## Information shown
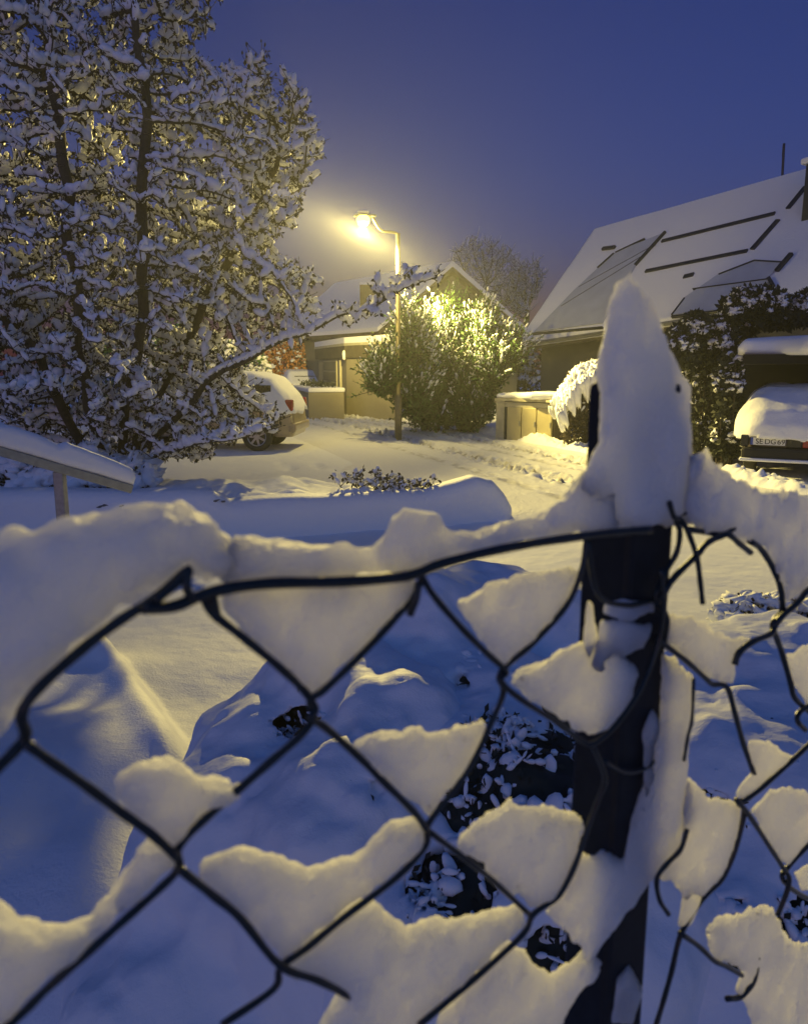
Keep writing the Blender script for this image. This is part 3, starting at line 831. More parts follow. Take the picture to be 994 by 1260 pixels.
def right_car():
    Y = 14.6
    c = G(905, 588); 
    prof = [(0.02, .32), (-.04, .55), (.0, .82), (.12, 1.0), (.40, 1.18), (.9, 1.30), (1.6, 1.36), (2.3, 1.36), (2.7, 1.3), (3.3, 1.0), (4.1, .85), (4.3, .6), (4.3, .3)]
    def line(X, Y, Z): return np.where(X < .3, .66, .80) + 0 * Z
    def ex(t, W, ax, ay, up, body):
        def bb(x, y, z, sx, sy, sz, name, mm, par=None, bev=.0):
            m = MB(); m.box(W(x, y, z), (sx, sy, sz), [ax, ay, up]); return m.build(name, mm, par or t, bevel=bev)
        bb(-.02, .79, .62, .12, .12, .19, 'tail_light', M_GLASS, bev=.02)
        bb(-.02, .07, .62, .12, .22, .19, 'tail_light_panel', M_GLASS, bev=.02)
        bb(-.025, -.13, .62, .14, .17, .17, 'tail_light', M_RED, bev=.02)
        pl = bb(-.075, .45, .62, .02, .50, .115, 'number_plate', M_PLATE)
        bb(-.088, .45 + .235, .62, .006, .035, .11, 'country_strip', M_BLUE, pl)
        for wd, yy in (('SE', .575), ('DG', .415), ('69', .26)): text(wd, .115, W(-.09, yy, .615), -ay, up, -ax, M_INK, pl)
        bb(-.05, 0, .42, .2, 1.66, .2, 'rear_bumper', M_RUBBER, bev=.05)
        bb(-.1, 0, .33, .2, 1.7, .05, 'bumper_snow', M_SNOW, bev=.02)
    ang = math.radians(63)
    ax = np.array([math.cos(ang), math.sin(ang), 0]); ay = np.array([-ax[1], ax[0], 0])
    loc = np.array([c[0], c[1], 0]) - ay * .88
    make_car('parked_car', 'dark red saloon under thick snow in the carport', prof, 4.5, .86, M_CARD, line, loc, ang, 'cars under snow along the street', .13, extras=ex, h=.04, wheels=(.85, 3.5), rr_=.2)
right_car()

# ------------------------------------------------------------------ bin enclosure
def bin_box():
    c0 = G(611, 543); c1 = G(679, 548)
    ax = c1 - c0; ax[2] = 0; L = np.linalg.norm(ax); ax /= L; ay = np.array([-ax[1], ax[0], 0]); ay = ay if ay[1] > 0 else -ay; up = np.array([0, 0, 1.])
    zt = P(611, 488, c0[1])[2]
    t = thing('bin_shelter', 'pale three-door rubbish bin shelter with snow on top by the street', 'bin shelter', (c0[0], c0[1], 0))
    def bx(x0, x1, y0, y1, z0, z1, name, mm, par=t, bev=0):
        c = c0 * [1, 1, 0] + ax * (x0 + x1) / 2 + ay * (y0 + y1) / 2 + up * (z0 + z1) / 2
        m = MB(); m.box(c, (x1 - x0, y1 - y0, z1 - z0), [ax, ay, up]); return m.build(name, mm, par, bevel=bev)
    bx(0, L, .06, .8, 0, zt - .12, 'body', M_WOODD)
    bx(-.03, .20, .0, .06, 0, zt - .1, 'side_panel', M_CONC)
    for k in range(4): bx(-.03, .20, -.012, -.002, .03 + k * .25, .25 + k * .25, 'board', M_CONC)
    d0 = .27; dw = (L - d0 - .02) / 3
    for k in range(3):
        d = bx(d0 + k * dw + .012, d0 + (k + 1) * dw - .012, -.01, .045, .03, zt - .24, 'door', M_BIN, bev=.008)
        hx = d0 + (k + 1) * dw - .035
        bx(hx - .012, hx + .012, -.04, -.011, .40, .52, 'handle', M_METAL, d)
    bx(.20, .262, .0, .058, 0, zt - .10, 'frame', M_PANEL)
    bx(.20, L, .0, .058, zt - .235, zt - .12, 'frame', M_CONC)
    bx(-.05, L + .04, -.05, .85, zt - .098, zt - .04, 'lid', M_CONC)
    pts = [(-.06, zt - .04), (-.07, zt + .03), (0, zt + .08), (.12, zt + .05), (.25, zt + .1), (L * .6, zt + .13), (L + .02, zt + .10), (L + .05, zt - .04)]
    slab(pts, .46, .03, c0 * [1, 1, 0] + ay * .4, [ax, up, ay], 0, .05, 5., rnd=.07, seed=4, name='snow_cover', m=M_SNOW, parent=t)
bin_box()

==

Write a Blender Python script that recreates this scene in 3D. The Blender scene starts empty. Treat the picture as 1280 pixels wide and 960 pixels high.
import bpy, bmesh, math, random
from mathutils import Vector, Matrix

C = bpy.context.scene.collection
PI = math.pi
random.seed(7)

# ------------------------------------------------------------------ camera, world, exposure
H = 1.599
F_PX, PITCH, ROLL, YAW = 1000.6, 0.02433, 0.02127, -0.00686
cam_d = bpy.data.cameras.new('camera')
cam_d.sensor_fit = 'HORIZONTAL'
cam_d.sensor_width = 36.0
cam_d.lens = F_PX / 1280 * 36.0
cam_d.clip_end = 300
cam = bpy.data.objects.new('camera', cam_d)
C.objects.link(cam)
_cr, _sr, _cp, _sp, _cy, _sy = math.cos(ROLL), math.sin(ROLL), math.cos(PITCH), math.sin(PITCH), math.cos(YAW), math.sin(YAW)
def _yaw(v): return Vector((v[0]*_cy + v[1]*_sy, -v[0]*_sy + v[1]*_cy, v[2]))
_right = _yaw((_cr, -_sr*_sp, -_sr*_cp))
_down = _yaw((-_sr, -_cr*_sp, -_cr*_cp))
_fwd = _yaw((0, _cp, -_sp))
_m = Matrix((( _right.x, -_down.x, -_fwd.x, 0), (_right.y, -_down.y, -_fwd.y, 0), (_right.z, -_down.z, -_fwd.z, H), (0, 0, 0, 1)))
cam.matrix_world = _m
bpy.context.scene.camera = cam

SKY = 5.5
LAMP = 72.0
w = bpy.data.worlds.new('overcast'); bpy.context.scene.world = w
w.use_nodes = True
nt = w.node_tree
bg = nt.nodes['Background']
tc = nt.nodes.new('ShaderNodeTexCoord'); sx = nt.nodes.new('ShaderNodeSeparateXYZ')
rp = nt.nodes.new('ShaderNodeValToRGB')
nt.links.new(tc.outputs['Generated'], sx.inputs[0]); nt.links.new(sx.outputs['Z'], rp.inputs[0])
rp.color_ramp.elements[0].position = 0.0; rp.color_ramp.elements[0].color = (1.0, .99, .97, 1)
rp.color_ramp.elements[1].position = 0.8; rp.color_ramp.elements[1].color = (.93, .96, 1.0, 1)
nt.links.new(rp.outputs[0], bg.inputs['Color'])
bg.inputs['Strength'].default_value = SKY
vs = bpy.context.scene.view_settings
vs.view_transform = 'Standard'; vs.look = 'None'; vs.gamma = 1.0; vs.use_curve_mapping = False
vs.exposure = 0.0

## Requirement
Above are the entries. Quote exactly the lines from the one bearing "Write a Blender" through the one bearing "bpy.context.scene.camera = cam".

## Solution to this problem
Write a Blender Python script that recreates this scene in 3D. The Blender scene starts empty. Treat the picture as 1280 pixels wide and 960 pixels high.
import bpy, bmesh, math, random
from mathutils import Vector, Matrix

C = bpy.context.scene.collection
PI = math.pi
random.seed(7)

# ------------------------------------------------------------------ camera, world, exposure
H = 1.599
F_PX, PITCH, ROLL, YAW = 1000.6, 0.02433, 0.02127, -0.00686
cam_d = bpy.data.cameras.new('camera')
cam_d.sensor_fit = 'HORIZONTAL'
cam_d.sensor_width = 36.0
cam_d.lens = F_PX / 1280 * 36.0
cam_d.clip_end = 300
cam = bpy.data.objects.new('camera', cam_d)
C.objects.link(cam)
_cr, _sr, _cp, _sp, _cy, _sy = math.cos(ROLL), math.sin(ROLL), math.cos(PITCH), math.sin(PITCH), math.cos(YAW), math.sin(YAW)
def _yaw(v): return Vector((v[0]*_cy + v[1]*_sy, -v[0]*_sy + v[1]*_cy, v[2]))
_right = _yaw((_cr, -_sr*_sp, -_sr*_cp))
_down = _yaw((-_sr, -_cr*_sp, -_cr*_cp))
_fwd = _yaw((0, _cp, -_sp))
_m = Matrix((( _right.x, -_down.x, -_fwd.x, 0), (_right.y, -_down.y, -_fwd.y, 0), (_right.z, -_down.z, -_fwd.z, H), (0, 0, 0, 1)))
cam.matrix_world = _m
bpy.context.scene.camera = cam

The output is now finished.